Understanding how judges, litigants, and other actors have adapted to the administrative courts requires context. Our examination is both "top down" and "bottom up." 15 We emphasize the courts' institutional origins and development, and we consider how the courts' authority is perceived and deployed by judges, potential litigants, and their advocates. The factors influencing the mobilization of litigation and how courts draw officials and citizens together through a web of courtcentered relationships are then discussed. Parts II and III describe the history of the courts' origins to lay bare the political contingencies that determined the power given the courts as the Thai state underwent political transitions. Part II places the administrative courts in historical perspective, describing the development of courts in Thailand and their place in relation to the monarchy (the government's symbolic core) and the powerful bureaucratic state. Part III describes the constitutional and statutory powers given to the administrative courts. Part IV describes the administrative courts in action. We present a statistical overview of cases filed since the administrative courts opened in 2001 and an analysis of the courts' caseload. The caseload of the courts shows that litigation is concentrated in a few areas of government administration, and litigants typically have a continuing relationship with government regulators or are government officials themselves.
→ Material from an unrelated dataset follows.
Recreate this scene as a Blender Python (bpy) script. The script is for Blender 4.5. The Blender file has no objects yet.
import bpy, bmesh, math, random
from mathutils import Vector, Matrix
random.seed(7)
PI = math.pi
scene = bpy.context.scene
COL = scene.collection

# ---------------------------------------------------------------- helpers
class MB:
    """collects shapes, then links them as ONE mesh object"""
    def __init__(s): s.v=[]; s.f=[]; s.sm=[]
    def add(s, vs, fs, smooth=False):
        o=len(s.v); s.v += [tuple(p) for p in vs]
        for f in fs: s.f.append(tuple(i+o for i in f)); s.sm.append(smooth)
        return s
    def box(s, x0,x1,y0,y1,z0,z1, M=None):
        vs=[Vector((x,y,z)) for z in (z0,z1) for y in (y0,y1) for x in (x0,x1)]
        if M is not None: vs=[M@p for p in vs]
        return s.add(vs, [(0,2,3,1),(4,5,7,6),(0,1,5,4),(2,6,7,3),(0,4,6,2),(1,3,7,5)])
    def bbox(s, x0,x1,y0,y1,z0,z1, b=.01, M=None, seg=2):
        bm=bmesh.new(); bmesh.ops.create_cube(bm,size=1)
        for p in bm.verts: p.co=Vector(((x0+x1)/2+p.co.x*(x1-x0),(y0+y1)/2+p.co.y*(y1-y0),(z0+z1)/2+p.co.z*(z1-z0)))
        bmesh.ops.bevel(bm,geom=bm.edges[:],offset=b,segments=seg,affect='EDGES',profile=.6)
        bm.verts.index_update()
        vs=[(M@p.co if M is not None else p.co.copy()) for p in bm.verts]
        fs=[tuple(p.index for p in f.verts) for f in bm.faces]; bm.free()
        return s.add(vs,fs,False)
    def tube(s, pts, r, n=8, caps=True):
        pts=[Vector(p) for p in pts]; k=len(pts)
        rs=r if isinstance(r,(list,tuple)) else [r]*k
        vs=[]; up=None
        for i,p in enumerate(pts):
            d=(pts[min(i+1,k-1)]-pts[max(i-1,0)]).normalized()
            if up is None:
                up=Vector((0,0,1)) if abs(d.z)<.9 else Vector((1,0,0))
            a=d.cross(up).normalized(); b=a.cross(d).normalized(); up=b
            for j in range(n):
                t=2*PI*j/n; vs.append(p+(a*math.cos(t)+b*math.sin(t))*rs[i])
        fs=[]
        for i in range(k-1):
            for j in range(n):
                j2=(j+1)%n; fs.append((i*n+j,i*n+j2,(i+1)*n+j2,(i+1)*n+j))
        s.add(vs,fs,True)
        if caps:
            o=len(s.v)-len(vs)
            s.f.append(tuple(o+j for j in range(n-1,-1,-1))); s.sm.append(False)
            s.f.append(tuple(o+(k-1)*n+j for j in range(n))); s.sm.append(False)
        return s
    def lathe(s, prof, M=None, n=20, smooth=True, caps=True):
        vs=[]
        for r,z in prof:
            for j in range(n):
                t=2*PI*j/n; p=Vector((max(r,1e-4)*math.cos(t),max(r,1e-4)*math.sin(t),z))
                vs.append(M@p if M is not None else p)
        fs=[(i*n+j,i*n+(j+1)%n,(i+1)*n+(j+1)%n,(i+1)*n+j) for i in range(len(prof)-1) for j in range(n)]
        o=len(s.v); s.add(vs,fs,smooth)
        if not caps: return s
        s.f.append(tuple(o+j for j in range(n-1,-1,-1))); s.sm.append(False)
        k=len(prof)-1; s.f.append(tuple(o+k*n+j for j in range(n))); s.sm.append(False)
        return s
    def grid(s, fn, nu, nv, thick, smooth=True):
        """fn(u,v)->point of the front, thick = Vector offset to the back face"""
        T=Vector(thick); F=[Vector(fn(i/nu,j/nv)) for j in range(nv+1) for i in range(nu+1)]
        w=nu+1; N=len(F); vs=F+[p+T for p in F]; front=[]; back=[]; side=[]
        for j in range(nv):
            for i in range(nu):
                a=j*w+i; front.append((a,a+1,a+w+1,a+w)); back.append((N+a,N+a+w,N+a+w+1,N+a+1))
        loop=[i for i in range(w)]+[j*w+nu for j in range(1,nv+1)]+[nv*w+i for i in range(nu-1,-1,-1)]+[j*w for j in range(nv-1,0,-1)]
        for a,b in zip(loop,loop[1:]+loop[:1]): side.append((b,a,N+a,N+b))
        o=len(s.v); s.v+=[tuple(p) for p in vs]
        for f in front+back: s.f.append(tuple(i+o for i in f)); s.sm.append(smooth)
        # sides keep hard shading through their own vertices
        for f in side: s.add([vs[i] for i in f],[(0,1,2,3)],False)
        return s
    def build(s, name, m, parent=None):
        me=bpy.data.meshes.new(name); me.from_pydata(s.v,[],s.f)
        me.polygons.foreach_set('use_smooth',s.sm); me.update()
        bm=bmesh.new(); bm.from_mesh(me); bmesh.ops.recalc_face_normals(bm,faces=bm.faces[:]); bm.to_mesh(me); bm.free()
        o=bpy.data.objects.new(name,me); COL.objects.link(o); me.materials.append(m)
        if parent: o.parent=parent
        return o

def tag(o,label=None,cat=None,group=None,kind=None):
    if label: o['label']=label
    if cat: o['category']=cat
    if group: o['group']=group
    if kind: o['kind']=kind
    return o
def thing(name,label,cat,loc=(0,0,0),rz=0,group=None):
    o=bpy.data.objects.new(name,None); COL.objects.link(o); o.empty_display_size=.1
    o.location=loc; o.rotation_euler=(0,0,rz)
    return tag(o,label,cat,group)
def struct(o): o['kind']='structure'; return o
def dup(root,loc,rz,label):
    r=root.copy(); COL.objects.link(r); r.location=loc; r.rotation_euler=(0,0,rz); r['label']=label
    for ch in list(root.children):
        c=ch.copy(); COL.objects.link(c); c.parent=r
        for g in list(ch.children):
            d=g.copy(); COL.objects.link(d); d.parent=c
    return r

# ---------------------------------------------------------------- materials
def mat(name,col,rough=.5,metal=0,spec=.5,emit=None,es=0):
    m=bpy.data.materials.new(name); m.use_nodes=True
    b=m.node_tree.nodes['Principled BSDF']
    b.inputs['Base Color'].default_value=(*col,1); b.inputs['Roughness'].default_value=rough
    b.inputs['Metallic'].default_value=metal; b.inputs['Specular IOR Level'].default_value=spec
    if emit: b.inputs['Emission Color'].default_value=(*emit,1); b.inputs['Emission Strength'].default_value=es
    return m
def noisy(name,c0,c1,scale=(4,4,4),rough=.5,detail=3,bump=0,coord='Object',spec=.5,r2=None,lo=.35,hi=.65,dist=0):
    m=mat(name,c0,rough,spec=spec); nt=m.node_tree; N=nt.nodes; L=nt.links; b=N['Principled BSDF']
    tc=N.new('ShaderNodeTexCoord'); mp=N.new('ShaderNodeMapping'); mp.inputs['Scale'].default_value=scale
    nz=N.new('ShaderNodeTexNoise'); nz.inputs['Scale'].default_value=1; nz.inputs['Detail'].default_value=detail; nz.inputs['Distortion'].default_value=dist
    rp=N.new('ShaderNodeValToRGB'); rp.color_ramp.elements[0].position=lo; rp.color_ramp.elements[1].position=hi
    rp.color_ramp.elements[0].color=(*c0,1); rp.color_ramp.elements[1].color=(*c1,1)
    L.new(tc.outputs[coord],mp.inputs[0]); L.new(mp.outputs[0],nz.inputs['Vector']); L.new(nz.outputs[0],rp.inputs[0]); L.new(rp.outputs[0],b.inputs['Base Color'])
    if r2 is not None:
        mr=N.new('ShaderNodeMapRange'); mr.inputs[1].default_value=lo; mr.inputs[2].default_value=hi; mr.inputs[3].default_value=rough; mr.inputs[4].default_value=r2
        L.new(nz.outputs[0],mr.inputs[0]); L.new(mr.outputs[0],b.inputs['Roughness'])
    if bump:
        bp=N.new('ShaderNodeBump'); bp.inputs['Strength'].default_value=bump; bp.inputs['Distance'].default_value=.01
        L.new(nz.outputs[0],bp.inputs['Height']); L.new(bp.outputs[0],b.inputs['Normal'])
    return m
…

More surprising is the increasing frequency of environmental rights litigation where litigants have little familiarity with government regulation and limited means or knowledge to litigate. In Part V, we undertake a case study of one type of litigation's development to illustrate the dependence of and effectiveness of litigation for rights on a system of "support structures." 16 Thailand lacks many of the supporting institutions and practices typical of developed Western democracies, such as a politically savvy and powerful legal profession, a rightsconscious judiciary, influential public and private organizations supporting litigation for rights, and public consciousness of rights. Yet following constitutional reform, rights-oriented litigation emerged in the administrative courts through the efforts of a small, self-sustaining community of activist attorneys. We describe the career of a leading environmental litigator and his network and the mutually constructive effects of the outcomes of this litigation on the support structures for the courts.

A concluding Part VI draws on the foregoing analysis to address a question posed by many Western observers of new judicial systems: Do new administrative courts provide an alternative path for the rule of law? We find that under both democratic and military rule, the administrative courts have provided a means of accountability accessible to ordinary Thai citizens. We identify factors that influenced this possibility and provide starting points for comparisons with the courts of other developing countries as well as with judicial systems in developed democratic states.